François-Xavier Druet

Un mouvement déformateur

François-Xavier Druet Docteur en Philosophie et Lettres

Après les dernières élections législatives, un certain nombre de citoyens sont restés pantois, comme moi, devant ce que pouvaient devenir, dans le cercle politique, tous – presque ? – partis confondus, les engagements, les promesses, les paroles données.

À ce moment, il était tristement risible de constater à quel point la réalité se trouvait travestie et les bobards-galéjades-boniments-baratins-mensonges-menteries érigés en pratiques courantes. Cette évidence invitait la classe politique à une attention particulière sur ce point, à supposer qu’elle considère comme important de redorer son blason et de restaurer la confiance des citoyens.

Des naïfs auraient pu croire que la campagne électorale constitue un phénomène à part. La désignation d’un gouvernement et sa mise au travail allaient rétablir le lien entre les paroles et les actes et, sinon guérir, au moins atténuer cette schizophrénie d’un nouveau genre… Le moins que l’on puisse dire, c’est que ces « candides » déchantent. Un an de fonctionnement politique « normal » fait sauter aux yeux qu’au Parlement même et dans les échanges avec les membres du gouvernement rien n’est plus normal. La réalité n’est pas facile à appréhender, emportée qu’elle est trop souvent dans un mouvement déformateur.

Comment ces représentants que nous avons désignés par élection vont-ils pouvoir s’en sortir ? Comment une démocratie fondée sur le débat parlementaire peut-elle survivre sans son instrument principal, le langage, et sans son usage correct ? Avec le déguisement des mots, c’est la réalité elle-même qui est affublée d’oripeaux mystificateurs.

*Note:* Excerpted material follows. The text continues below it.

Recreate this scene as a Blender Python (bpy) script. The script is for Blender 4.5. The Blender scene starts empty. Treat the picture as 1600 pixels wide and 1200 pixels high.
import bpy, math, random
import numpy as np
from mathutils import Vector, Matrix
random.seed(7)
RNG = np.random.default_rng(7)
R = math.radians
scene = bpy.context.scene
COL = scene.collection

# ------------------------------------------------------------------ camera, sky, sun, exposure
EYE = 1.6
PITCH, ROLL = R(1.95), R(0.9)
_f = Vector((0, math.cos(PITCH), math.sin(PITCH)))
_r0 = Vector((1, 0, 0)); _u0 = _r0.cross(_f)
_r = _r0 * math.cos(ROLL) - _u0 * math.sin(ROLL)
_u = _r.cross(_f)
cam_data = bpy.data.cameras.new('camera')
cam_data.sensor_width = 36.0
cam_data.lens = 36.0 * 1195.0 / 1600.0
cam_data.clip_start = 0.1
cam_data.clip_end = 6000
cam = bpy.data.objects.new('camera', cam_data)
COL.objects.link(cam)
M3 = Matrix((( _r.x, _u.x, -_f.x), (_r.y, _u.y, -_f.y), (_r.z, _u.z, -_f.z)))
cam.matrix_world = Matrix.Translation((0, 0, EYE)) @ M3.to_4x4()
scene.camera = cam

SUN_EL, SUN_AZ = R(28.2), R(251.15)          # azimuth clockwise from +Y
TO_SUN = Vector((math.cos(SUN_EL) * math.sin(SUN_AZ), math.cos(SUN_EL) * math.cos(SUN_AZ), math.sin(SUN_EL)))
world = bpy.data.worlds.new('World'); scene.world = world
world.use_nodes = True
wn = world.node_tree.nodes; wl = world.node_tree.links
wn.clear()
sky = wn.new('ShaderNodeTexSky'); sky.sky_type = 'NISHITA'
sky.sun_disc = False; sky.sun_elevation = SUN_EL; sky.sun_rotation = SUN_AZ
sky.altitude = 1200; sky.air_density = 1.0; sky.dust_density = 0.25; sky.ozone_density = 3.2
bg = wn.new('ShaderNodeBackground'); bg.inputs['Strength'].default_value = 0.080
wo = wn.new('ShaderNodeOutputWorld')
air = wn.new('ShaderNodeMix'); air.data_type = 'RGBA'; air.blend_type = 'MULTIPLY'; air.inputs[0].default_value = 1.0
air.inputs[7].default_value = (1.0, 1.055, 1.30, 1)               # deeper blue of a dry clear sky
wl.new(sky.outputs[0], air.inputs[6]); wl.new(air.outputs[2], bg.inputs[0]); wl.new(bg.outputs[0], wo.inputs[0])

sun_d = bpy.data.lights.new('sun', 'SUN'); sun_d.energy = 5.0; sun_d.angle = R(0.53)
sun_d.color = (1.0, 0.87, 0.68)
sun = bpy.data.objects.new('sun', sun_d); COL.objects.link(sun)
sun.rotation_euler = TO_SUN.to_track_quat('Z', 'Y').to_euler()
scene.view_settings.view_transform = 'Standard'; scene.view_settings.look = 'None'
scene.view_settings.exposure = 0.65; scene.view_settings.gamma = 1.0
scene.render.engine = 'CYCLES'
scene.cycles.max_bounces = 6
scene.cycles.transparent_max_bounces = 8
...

Le gouvernement a-t-il – après un appel d’offres, bien sûr – engagé un consultant en ingénierie linguistique pour se faire conseiller ? Est-ce de lui qu’il a appris de façon accélérée par quels mots choisis il est possible de présenter un saut d’index et une augmentation de T.V.A. sur des produits courants comme des mesures indirectement sociales, d’habiller d’une certaine respectabilité – pas trop voyante quand même – des activités d’extrême droite, des propos flirtant avec les limites du racisme, des propositions d’actualiser les droits de l’homme ? Etc.

N’est-il pas ingénu de penser que ces artifices de communication tromperaient grand monde ? Que le fait d’apposer une jolie nouvelle étiquette sur un vieux flacon persuaderait que le contenu a changé ? Qu’une procédure illégale rebaptisée devient « imprudence » ? Qu’un accord requalifié devient un « préaccord » au moment où il est remis en question ?

En démocratie, mentir, c’est démissionner. Demander la démission d’un menteur, ce n’est rien d’autre que lui proposer d’être logique avec lui-même

La fluctuation des mots est le premier piège aussi bien entre représentants politiques qu’entre ceux-ci et leurs électeurs. Mais c’est peu de choses à côté du mensonge. Quand, pour se justifier soi-même ou pour tenter de dédouaner un copain, un politique « parle contre sa pensée avec l’intention de tromper », il se dévoile : il n’a plus rien à faire dans une enceinte où la recherche difficile du bien commun suppose un échange de paroles, d’avis, de propositions dont la qualité première est la vérité.

En démocratie, mentir, c’est démissionner. Demander la démission d’un menteur, ce n’est rien d’autre que lui proposer d’être logique avec lui-même, de ne pas encombrer la place en étant désormais hors d’état de tenir des propos crédibles.

Peut-on imaginer que l’électeur – forcément (petit) menteur lui-même en certaines circonstances – pardonne au faussaire et le choisisse de nouveau comme représentant ? Cela s’est déjà vu et se verra encore. Cela signifie alors la préférence accordée à celui « qui sait y faire », celui dont on peut être certain qu’il arrivera à ses fins. Cela implique l’a priori que la fin justifie les moyens. Si ce laxisme se répand, inévitablement, le jeu démocratique inverse ses valeurs et se déforme.